Posted by Fiona 6 September, 2008 (0) Comment

The competition film, “The Wrestler,” which stars Mickey Rourke, Marisa Tomei and Evan Rachel Wood, packed three Venice screenings Friday and prompted speculation among festival participants that Mickey Rourke could be a candidate for Venice’s best actor prize, which will be announced with the other major awards Saturday.


Mickey Rourke has given what critics are calling the performance of his life in Darren Aronofsky’s “The Wrestler” in which he plays a lonely, washed out wrestler whose story poignantly mirrors the Hollywood outsider’s own troubled past.

“Wrestler,” which centers on an aging former professional wrestler, is the fest’s final premiere at the Sala Grande.

Rourke, who received a rare standing ovation at a press conference, is generating early Oscar chatter. He told in an interview that “The Wrestler” was “the best … movie I’ve ever made.”

The film, the last of 21 movies in the main competition to premiere, is a contender both for the top actor award and the coveted Golden Lion for best picture, critics say. The festival wraps Saturday with its prize ceremony.

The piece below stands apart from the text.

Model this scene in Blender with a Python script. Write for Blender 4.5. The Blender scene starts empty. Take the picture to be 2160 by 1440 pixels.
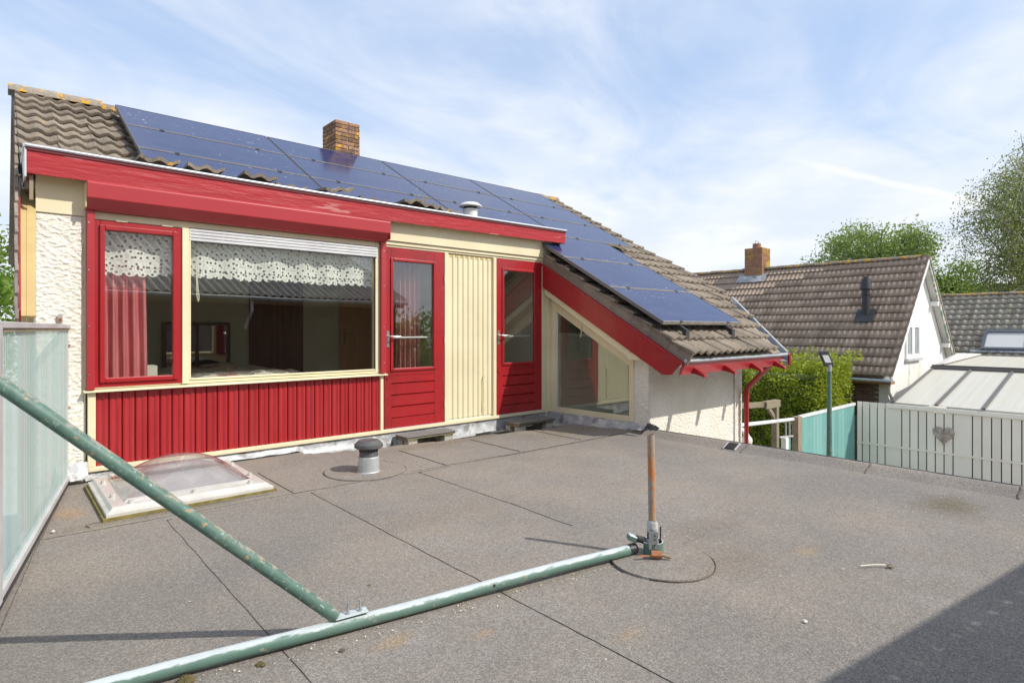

Anne Hathaway also impressed in her unusually dark role in “Rachel Getting Married,” Jonathan Demme’s touching wedding drama that has been lauded in Venice.

A third late entry, Thursday’s premiere, “The Hurt Locker” by U.S. director Kathryn Bigelow, leads an informal poll of Italian critics who were impressed by its portrayal of the perils faced by a bomb disposal unit in Iraq led by a reckless sergeant.